(AIM OF THE EXERCISE): Look for "scene" in the listing below. Gather each line that contains it.

(DATASET CONTENT):

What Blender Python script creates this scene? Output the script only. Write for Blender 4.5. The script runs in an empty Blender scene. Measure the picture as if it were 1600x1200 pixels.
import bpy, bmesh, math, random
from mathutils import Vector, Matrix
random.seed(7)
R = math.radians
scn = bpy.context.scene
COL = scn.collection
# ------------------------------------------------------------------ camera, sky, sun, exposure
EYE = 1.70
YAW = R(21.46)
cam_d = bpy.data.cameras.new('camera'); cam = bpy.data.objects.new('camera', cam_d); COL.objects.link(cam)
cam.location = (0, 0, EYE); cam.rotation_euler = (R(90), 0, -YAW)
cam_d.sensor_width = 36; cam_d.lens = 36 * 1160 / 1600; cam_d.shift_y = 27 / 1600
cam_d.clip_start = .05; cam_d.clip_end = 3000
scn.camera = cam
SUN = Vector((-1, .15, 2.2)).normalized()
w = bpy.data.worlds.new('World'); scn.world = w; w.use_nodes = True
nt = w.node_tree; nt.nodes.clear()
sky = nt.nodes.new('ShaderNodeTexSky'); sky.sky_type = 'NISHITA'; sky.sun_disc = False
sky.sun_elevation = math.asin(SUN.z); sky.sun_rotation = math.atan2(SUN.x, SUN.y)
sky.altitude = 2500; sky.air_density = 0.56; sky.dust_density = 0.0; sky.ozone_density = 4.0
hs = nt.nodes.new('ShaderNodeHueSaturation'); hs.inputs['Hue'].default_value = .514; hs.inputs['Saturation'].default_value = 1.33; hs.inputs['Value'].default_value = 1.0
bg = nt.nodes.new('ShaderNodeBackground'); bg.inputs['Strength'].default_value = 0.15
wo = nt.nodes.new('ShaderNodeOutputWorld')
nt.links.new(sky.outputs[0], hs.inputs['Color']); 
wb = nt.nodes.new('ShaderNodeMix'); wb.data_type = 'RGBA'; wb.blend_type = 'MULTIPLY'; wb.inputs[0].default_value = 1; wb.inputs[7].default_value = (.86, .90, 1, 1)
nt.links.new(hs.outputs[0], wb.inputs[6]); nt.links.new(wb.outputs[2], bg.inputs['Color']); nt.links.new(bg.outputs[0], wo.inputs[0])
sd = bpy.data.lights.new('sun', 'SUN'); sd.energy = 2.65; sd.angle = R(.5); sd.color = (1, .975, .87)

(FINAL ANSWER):
What Blender Python script creates this scene? Output the script only. Write for Blender 4.5. The script runs in an empty Blender scene. Measure the picture as if it were 1600x1200 pixels.
scn = bpy.context.scene